A nuestras izquierdas, cuya más relevante cualidad es la consecuencia -siguen pensando como en los mejores días anteriores a la revolución del 68-, les parecerá, de seguro, paradoja la afirmación de la semejanza ideológica entre Lenin y Felipe II. Su aspiración era la misma: la unidad, la catolicidad del mundo -en el más amplio y verdadero sentido de la palabra-. Los dos atendían al fin sin reparar en los medios. Hay que conceder que los de Felipe II no eran tan extremosos y violentos; al fin, era un espíritu aristocrático. El de Lenin no podía ser más plebeyo. De Lenin decía Gorki: «Yo creo que la individualidad humana le es indiferente. Sólo piensa en los partidos, en las grandes masas, en los Estados». Era enemigo acérrimo del parlamentarismo, de la democracia y de todas las libertades. Suya es la frase: «La libertad es un prejuicio burgués».
El Escorial y Moscú. ¡Qué interesante estudio comparativo pudiera hacerse de las dos políticas, de sus aspiraciones a la pacificación universal por el universal dominio, en nombre de una idea: la religiosa, en El Escorial; la comunista, en Moscú! Idea capaz de sobreponerse a todos los sentimientos de nacionalidad y de raza.
Nuestras izquierdas, al barajar sin concierto los conceptos de república y socialismo, como compendio de todas las libertades, no han acabado de entender todavía que el republicanismo, como lo entienden nuestros republicanos, no tiene nada que ver con el socialismo, que es, justamente, coacción de la libertad individual en provecho de una más perfecta organización social. Los socialistas sí lo saben y sí lo entienden, porque son más avisados que los republicanos, pero cultivan y fomentan la confusión por lo que pueda aprovecharles.
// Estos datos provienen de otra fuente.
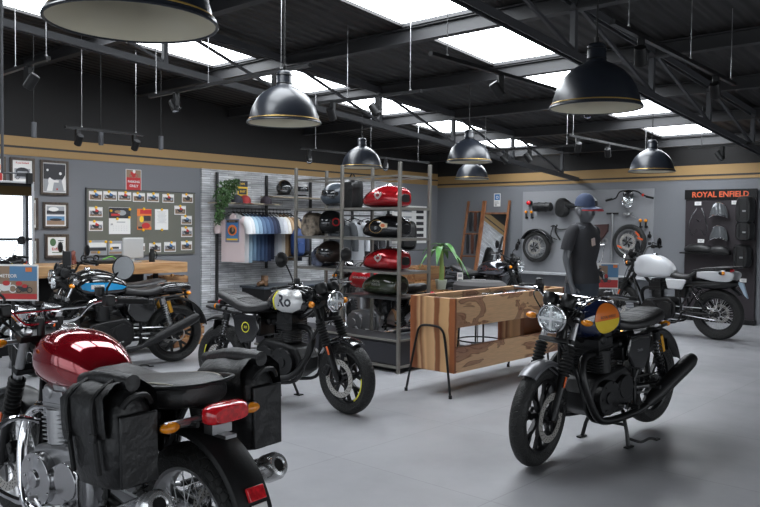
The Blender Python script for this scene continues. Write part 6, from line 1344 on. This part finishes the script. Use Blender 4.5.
# red bike in the foreground
cred = mat('deep candy red tank paint', (.30, .004, .012), .08, .45, coat=1)
FT = [(.372, .845, .89, .03, 2), (.355, .81, .93, .09, 2.2), (.29, .765, .98, .135, 2.3), (.19, .745, 1.002, .158, 2.4), (.07, .745, .998, .160, 2.5), (-.05, .75, .965, .138, 2.5), (-.13, .765, .915, .105, 2.4), (-.165, .79, .87, .05, 2)]
def fg_extra(root, xf, A, d, nrm, fl):
    for y, nm in ((1, 'left'), (-1, 'right')):
        sb = MB(); M = Matrix.Translation((-.63, y*.295, .55)) @ Matrix.Rotation(R(6), 4, 'Y') @ Matrix.Diagonal((.84, .95, .80, 1)); rings = []
        for z, a, b in ((.0, .14, .06), (.02, .175, .085), (.12, .19, .10), (.25, .19, .105), (.33, .185, .095), (.40, .175, .065), (.43, .165, .04)):
            rings.append([M @ V((a*math.copysign(abs(math.cos(t))**.45, math.cos(t))*(1+.012*math.sin(3*t+z*20)), b*math.copysign(abs(math.sin(t))**.6, math.sin(t))*(1+.03*math.sin(4*t+z*30)), z)) for t in [2*PI*k/32 for k in range(32)]])
        sb.loft(rings); so = sb.build('saddlebag', canvas, root, smooth=60)
        fp = MB(); rr = []
        for s_, z in ((-1, .22), (-1, .40), (-.6, .452), (0, .46), (.6, .452), (1, .40), (1.02, .30), (1.0, .23)):
            rr.append([M @ V((x, y*s_*(.108 if abs(s_) > .9 else .09), z+.006*math.sin(x*30))) for x in [-.17+.34*k/8 for k in range(9)]])
        vs = [q for r_ in rr for q in r_]; vs += [q+V((0, y*.006, .004)) for q in vs]; nn = 72; fs = [(i*9+k, i*9+k+1, (i+1)*9+k+1, (i+1)*9+k) for i in range(7) for k in range(8)]; fs += [tuple(j+nn for j in f) for f in fs]; fp.add(vs, fs)
        fp.tube([M @ V((-.19, 0, .455)), M @ V((0, 0, .47)), M @ V((.19, 0, .455))], [.03, .036, .03], 12, smooth=4); fp.build('roll_flap', canvas, so, smooth=60)
        for x in (-.10, .10):
            st_ = MB(); st_.tube([M @ V((x, y*.112, .08)), M @ V((x, y*.12, .25)), M @ V((x, y*.115, .40)), M @ V((x, y*.03, .47))], .010, 6, smooth=3); st_.build('strap', matte, so); b2 = MB(); b2.box(M @ V((x, y*.128, .24)), (.035, .012, .03)); b2.build('buckle', black, so, .003)
        st_ = MB(); st_.tube([M @ V((-.205, -.06, .36)), M @ V((-.225, -.03, .40)), M @ V((-.225, .03, .40)), M @ V((-.205, .06, .36))], .010, 7, smooth=3); st_.build('side_handle', matte, so)
        b2 = MB(); b2.box(M @ V((-.20, .0, .17)), (.012, .15, .25)); b2.build('end_pocket', canvas, so, .006)
        g_ = MB(); g_.tube([(.30, y*.10, .58), (.36, y*.20, .60), (.40, y*.30, .50), (.38, y*.30, .34), (.32, y*.20, .24), (.28, y*.12, .24)], .013, 10, smooth=5); g_.build('engine_guard', chrome, root)
    b = MB(); R0 = .322; b.arcband((-.70, 0, R0+.02), R0+.04, R(172), R(196), [(dr, yy*.085) for dr, yy in FEND], 6); b.build('mudflap', matte, root)
    rp = MB(); q = V((-1.078, 0, .50)); rp.box(V((-.70+.392*math.cos(R(152)), 0, .342+.392*math.sin(R(152)))), (.016, .075, .05), Matrix.Rotation(R(26), 3, 'Y')); rp.build('rear_reflector', redlens, root, .003)
    rp = MB(); rp.box(V((-.70+.392*math.cos(R(160)), 0, .342+.392*math.sin(R(160)))), (.012, .06, .035), Matrix.Rotation(R(19), 3, 'Y')); rp.build('white_label', inks[0], root)
SPF = dict(tank=FT, tank_m=cred, gaiters=1, crossbar=1, bar_m=chrome, lever_m=alu, yoke_m=black, cap_m=mat('bright tip metal', (.8, .8, .8), .25, .85), clock_m=chrome, stan_m=steel, case_m=alu, cover_m=mat('polished engine cover', (.5, .5, .51), .2, 1), fin_m=alu, rocker_m=alu, pipe_m=chrome, muf_m=mat('satin chrome', (.62, .62, .63), .22, 1), muf_tip=mat('bright tip metal', (.8, .8, .8), .25, .85), wheels='spoke', rim_m=steel, sig='long', sig_m=steel, sigy=.10, sigw=.05,
           tail=(-.87, .79), tail_style='wide', rfend=(R(55), R(176)), rfend_m=matte, plate=0, grab=1, muf_z=.52, muf_x=-.86, fork=.71, mirrors=(.05, .12, .13), piping=(-.33, -.42, -.50, -.58, -.66, -.72), ss_drop=.004, extra=fg_extra, steer=0, back=.14, bw=.40, rise=.08, cap_x=.21,
           seat=[(-.10, .82, .87, .06, 2.5), (-.14, .78, .88, .11, 3), (-.24, .765, .862, .145, 3), (-.34, .76, .855, .16, 3), (-.44, .765, .872, .165, 3), (-.58, .775, .892, .162, 3), (-.70, .785, .90, .15, 3), (-.77, .80, .885, .10, 2.5)])
bike('motorcycle', 'deep red classic twin motorcycle with black saddlebags in the left foreground', (1.753, 3.287, .002), 92.5, SPF, -1, scale=1.03)

# blue striped bike and the black one behind it
def d_blue(to, T):
    for sd in (1, -1):
        bl = [(.34, .885), (.30, .915), (.2, .918), (.05, .91), (-.08, .88), (-.13, .86), (-.08, .838), (.1, .832), (.25, .828), (.33, .85)]
        side_decal(to, T, 'tank_graphic', [(bl, 0), ([(.25, .85), (.25, .895), (.12, .895), (.12, .85)], 1), ('text', 'ROYAL', .022, .185, .882, 2, .01), ('text', 'ENFIELD', .022, .185, .862, 2, .01)], [dec['blue'], dec['white'], dec['dark']], sd, label='bright blue stripe with white nameplate')
SPB = dict(tank_m=gloss, decal=d_blue, centre_stand=1, piggy=1, muf_z=.52, muf_x=-.86, bar_m=black, yoke_m=alu, stan_m=chrome, tail=(-.86, .80), seat=[(-.10, .80, .845, .06, 2.5), (-.14, .765, .85, .10, 3), (-.26, .75, .832, .132, 3), (-.38, .745, .83, .146, 3), (-.48, .755, .86, .14, 3), (-.52, .77, .85, .12, 3)],
           rise=.0, back=.16, bw=.36, hr=.07, ring_m=black, shock_m=steel, spring_m=steel, fend_m=gloss, steer=10, cs_drop=0)
bk = bike('motorcycle', 'black motorcycle with bright blue tank stripe in front of the desk', (4.18, 7.56, .002), 171, SPB, 0, 0)
m = MB(); m.body([(-.88, .79, .83, .05, 3), (-.84, .78, .87, .11, 3), (-.70, .77, .885, .135, 3), (-.58, .77, .875, .13, 3), (-.52, .78, .85, .11, 3)], 28, 4); m.build('seat_cowl', gloss, bk)
bl2 = bike('motorcycle', 'plain black motorcycle with phone holder, mostly hidden behind the blue striped one', (4.50, 8.30, .002), 176, dict(tank_m=gloss, bar_m=black, mirrors=(.03, .12, .12), stan_m=chrome, yoke_m=alu, twin=0, rise=.10, ss_drop=.005, muf_z=.33, muf_x=-.75), -1)
p = at_y(72, 259, 8.0); t = thing('phone_holder', 'phone on a handlebar holder above the black bike by the desk', 'phone', (p.x, 8.12, p.z-.0)); 
m = MB(); m.box((0, 0, 0), (.02, .085, .16), Matrix.Rotation(R(50), 3, 'Z')); m.build('phone', black, t, .005); m = MB(); m.box((.008, -.008, 0), (.006, .075, .14), Matrix.Rotation(R(50), 3, 'Z')); m.build('phone_screen', mat('phone screen', (.04, .08, .15), .1), t); m = MB(); m.tube([(0, 0, -.05), (.02, .02, -.12), (.05, .02, -.2)], .01, 8); m.build('arm', black, t)

# white adventure bike
wpaint = mat('pale grey white paint', (.55, .56, .58), .28, coat=.4)
HT = [(.44, .92, .98, .05, 3), (.41, .84, 1.07, .13, 3.4), (.30, .80, 1.12, .165, 3.6), (.16, .80, 1.12, .165, 3.6), (.03, .80, 1.08, .15, 3.4), (-.08, .81, 1.0, .12, 3), (-.14, .83, .92, .06, 2.4)]
SEAT_W = [(-.06, .84, .89, .06, 2.6), (-.12, .80, .885, .10, 3), (-.25, .785, .865, .14, 3), (-.36, .79, .87, .15, 3), (-.42, .82, .905, .15, 3), (-.50, .87, .955, .145, 3), (-.62, .90, .975, .13, 3), (-.72, .91, .97, .10, 3)]
def him_extra(root, xf, A, d, nrm, fl):
    m = MB()
    for y in (-1, 1): m.body([(-.98, .86, .90, .01, 3), (-.92, .80, .93, .02, 3), (-.70, .80, .93, .025, 3), (-.50, .84, .92, .02, 3)], 14, 4, y0=y*.13)
    tag(m.build('tail_panel', wpaint, root), 'pale grey white tail panel')
    m = MB(); m.body([(-1.0, .74, .80, .05, 3), (-.90, .70, .82, .10, 3), (-.60, .68, .82, .12, 3), (-.40, .70, .80, .09, 3)], 18, 3); m.build('under_tail', black, root)
    m = MB()
    for y in (-1, 1): m.tube([(-.45, y*.16, .93), (-.70, y*.17, .97), (-.98, y*.13, .985), (-1.0, 0, .985)], .011, 8, smooth=4)
    m.bx((-.95, -.12, .975), (-.74, .12, .985)); m.build('luggage_rack', black, root)
    m = MB(); m.add([(-.98, -.02, .80), (-1.06, -.02, .78), (-1.12, -.02, .58), (-1.08, -.02, .62), (-.98, .02, .80), (-1.06, .02, .78), (-1.12, .02, .58), (-1.08, .02, .62)], [(0, 1, 2, 3), (7, 6, 5, 4), (0, 4, 5, 1), (1, 5, 6, 2), (2, 6, 7, 3), (3, 7, 4, 0)]); tag(m.build('mudguard_tip', mat('pale blue white plastic', (.45, .58, .70), .4), root), 'pale blue white rear tip')
SPW = dict(L=1.46, Rf=.355, Rb=.345, Rrf=.275, Rrr=.235, wf=.09, wb=.125, wheels='spoke', rim_m=black, spoke_m=mat('bright spoke', (.7, .7, .7), .3, .7), twin=0, tank=HT, tank_m=wpaint, seat=SEAT_W, panel=[(-.06, .80), (-.10, .66), (-.30, .66), (-.36, .79), (-.33, .80)], panel_m=wpaint, fork=.78, high_fender=1, rise=.10, back=.13, bw=.42, mirrors=(-.05, .13, .02), sig='round', tail=(-.90, .94), mir=1.35, mono=1, muf_z=.50, muf_x=-.80, ffend=(R(40), R(130)), cap_x=.16, extra=him_extra, ss_drop=.005, plate=0, rfend=(R(60), R(140)), steer=5)
hd_ = 87; bike('motorcycle', 'white and grey adventure motorcycle parked in front of the black accessory panel', (11.10, 4.44, .002), hd_, SPW, -1, scale=1.02)

# chrome and black bike by the ladder, red tank bike behind the shelf
ck = mat('chrome black tank', (.10, .10, .115), .10, .8, coat=1)
def d_cl(to, T):
    for sd in (1, -1): side_decal(to, T, 'tank_emblem', [(circ(20, .05, .04, .05, .88), 0), (circ(20, .044, .034, .05, .88), 1), ('text', 'ROYAL ENFIELD', .03, .17 if sd < 0 else .17, .87, 0, .01)], [mat('emblem dull red', (.25, .06, .04), .4), dec['dark']], sd)
SPC = dict(twin=0, tank_m=ck, tank=FT, decal=d_cl, sig='round', mirrors=(.02, .10, .12), rise=.10, stan_m=black, muf_z=.36, muf_x=-.85, Rf=.32, Rb=.31, tail=(-.86, .84), rfend=(R(50), R(172)), ss_drop=.03, steer=8, seat=SEAT_H, hr=.10)
bike('motorcycle', 'black motorcycle with chrome trimmed tank in front of the ladder racks', (10.25, 6.95, .002), -91, SPC, -1)
SPR = dict(tank_m=mat('bright red paint', (.55, .012, .02), .1, coat=1), tank=FT, decal=lambda to, T: [side_decal(to, T, 'tank_lettering', [('text', 'ROYAL ENFIELD', .035, .1, .90, 0, .01)], [dec['white']], sd) for sd in (1, -1)], mirrors=(.02, .12, .14), pipe_m=chrome, muf_m=chrome, case_m=alu, cover_m=alu, fin_m=alu, rocker_m=alu, wheels='spoke', rim_m=steel, bar_m=chrome, muf_z=.40, muf_x=-.86, sig='long', sig_m=steel, rfend_m=matte, ss_drop=.03)
bike('motorcycle', 'motorcycle with bright red tank and chrome engine behind the open shelf', (6.98, 6.35, .002), 90, SPR, -1)

# ---------------------------------------------------------------- view
vs_ = SC.view_settings; vs_.view_transform = 'Standard'; vs_.look = 'None'; vs_.gamma = 1; vs_.use_curve_mapping = False; vs_.exposure = 0.22
SC.cycles.use_denoising = True; SC.cycles.max_bounces = 6; SC.cycles.diffuse_bounces = 4; SC.cycles.glossy_bounces = 3; SC.cycles.transmission_bounces = 3; SC.cycles.transparent_max_bounces = 6; SC.cycles.caustics_reflective = False; SC.cycles.caustics_refractive = False; SC.cycles.sample_clamp_indirect = 6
El día en que triunfara el verdadero socialismo habría que ver el estupor de muchos que hoy se llaman socialistas, al verse chasqueados en sus aspiraciones libertarias.
El socialismo, al implantarse en España, habría de ser por una Dictadura, diérasele el nombre que se quisiera, como todo nuevo régimen por necesidad ha de serlo al implantarse y hasta verse consolidado.